Start of Information provided

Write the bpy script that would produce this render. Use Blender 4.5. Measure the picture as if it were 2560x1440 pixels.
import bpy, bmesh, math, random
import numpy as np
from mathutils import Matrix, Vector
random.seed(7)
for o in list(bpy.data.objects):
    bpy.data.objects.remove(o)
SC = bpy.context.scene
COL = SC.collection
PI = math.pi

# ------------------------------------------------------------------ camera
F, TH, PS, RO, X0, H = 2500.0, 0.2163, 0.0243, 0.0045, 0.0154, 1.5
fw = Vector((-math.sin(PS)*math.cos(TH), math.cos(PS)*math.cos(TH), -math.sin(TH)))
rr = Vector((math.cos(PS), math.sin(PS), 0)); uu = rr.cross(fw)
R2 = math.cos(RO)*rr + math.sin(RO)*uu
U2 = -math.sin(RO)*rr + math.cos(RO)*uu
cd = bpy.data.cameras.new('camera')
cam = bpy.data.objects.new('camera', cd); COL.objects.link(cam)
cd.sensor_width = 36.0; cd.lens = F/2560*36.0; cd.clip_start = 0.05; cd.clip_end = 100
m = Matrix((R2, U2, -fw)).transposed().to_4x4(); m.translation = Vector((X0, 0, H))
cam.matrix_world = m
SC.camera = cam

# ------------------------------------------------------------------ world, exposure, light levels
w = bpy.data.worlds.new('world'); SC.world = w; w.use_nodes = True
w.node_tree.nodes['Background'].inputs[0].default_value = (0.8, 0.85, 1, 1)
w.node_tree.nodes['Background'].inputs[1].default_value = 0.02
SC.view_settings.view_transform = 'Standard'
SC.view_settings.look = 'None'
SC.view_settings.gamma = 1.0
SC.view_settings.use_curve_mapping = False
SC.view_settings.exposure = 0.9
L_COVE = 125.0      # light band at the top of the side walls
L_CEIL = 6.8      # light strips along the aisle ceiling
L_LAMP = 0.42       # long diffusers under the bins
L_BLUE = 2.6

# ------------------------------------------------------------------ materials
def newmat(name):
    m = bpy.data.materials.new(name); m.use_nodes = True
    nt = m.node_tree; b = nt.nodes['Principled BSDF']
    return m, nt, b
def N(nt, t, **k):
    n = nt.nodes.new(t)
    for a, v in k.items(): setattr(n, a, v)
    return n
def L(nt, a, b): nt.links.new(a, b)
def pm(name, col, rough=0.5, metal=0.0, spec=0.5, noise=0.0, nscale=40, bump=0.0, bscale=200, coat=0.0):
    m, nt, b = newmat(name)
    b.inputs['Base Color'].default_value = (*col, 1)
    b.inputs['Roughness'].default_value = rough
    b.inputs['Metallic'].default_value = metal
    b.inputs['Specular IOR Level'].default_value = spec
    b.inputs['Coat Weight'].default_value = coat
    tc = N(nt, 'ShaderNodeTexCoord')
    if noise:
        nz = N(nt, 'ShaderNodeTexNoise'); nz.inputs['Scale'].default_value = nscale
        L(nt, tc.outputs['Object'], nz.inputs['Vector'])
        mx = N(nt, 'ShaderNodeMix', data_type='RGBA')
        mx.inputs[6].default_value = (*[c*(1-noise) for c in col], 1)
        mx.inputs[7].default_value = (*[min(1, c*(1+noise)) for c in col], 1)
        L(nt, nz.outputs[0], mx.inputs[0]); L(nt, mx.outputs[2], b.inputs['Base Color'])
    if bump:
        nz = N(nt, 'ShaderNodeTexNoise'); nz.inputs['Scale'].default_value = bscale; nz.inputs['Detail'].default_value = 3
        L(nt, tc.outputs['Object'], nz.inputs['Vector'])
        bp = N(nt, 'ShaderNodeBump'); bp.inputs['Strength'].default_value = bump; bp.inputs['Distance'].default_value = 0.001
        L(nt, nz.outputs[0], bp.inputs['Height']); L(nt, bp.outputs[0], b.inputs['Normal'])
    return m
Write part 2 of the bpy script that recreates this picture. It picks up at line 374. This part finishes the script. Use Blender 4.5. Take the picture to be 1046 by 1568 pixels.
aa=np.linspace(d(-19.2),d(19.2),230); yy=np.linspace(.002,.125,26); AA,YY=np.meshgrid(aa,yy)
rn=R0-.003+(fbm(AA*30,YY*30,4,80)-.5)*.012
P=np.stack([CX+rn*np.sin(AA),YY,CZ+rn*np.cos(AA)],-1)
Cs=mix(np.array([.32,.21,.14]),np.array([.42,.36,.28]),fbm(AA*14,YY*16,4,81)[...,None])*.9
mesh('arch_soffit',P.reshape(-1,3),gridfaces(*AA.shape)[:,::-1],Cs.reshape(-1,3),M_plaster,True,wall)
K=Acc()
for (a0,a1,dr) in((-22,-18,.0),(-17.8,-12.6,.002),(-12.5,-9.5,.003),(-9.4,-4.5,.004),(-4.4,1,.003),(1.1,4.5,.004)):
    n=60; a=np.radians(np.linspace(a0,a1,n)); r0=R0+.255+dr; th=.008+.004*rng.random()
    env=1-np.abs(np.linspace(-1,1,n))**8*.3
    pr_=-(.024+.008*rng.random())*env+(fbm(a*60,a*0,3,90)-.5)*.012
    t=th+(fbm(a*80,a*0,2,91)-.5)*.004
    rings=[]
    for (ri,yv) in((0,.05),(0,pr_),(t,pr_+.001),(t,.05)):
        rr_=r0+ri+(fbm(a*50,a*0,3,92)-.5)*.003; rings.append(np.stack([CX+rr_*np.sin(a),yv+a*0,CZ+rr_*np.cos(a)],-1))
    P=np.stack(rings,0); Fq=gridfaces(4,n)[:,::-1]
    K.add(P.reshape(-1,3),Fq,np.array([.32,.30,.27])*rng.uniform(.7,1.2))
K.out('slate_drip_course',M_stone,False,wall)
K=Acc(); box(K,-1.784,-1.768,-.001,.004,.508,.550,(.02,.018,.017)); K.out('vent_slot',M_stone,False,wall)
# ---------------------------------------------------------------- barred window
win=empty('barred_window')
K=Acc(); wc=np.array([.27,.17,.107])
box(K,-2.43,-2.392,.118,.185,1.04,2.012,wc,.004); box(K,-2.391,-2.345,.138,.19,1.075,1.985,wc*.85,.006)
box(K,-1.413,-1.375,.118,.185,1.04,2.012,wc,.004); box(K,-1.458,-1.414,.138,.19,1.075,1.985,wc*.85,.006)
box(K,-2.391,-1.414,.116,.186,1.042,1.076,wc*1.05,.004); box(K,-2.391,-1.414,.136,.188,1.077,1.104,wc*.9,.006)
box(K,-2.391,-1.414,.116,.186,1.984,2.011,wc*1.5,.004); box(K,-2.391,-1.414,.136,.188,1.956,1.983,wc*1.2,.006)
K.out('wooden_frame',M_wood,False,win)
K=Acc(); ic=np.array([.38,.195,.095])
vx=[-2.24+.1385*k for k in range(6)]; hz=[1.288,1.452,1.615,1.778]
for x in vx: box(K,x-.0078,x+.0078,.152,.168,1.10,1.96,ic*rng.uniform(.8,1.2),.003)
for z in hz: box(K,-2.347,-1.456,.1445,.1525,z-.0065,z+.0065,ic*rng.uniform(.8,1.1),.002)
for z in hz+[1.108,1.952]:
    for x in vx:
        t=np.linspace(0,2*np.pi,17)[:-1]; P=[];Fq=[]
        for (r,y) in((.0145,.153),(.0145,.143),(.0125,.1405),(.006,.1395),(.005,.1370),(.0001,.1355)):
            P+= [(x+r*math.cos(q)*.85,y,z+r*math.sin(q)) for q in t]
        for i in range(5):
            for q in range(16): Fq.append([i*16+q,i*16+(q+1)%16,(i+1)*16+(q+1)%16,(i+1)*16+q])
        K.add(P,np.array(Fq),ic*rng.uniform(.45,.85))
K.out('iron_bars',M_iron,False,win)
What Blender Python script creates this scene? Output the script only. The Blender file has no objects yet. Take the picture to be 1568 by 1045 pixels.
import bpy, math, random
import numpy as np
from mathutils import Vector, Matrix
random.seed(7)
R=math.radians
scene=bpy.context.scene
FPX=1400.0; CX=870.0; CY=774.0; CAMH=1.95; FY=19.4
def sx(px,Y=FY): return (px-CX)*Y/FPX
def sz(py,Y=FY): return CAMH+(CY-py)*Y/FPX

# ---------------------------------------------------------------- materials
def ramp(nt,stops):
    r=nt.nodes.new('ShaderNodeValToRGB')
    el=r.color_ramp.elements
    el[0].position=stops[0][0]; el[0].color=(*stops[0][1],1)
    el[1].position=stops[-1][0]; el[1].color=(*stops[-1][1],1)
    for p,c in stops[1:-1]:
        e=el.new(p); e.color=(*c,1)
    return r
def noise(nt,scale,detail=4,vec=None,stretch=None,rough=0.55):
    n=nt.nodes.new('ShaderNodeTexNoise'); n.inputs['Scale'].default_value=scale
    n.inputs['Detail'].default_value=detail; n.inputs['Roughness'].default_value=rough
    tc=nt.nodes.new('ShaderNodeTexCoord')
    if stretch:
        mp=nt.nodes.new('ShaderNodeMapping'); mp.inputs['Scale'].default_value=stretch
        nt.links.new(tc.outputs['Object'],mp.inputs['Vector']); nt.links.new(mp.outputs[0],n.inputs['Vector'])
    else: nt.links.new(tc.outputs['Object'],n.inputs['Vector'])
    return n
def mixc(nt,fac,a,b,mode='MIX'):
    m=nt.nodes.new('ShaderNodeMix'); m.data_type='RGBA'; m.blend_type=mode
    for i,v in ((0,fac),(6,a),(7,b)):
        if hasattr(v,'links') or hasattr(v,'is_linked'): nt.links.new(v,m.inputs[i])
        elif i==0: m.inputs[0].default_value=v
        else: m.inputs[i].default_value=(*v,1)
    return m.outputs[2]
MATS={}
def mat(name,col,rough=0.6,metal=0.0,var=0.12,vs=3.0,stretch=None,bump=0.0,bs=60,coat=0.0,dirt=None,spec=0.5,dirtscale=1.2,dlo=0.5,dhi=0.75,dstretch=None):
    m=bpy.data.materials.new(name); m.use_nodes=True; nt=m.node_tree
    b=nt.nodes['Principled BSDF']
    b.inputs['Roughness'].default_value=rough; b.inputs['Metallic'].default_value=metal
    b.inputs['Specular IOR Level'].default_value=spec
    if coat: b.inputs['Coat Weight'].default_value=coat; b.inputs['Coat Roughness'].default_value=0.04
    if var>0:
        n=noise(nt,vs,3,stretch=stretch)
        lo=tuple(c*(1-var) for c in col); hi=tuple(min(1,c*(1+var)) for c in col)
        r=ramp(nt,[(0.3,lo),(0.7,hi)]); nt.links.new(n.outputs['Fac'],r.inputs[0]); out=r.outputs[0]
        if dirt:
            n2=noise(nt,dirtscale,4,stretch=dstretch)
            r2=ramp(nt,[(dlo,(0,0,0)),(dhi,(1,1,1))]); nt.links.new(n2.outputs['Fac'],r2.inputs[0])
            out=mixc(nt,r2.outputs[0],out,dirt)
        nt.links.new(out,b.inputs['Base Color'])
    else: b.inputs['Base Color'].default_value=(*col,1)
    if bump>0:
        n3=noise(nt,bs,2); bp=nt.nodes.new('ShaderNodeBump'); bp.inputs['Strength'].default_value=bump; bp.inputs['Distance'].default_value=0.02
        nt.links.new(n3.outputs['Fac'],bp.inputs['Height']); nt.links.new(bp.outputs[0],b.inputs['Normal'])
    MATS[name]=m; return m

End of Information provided

Given task: Filter the entries down to the lines containing "scene". Copy each of those lines.

The reply:
SC = bpy.context.scene
What Blender Python script creates this scene? Output the script only. The Blender file has no objects yet. Take the picture to be 1568 by 1045 pixels.
scene=bpy.context.scene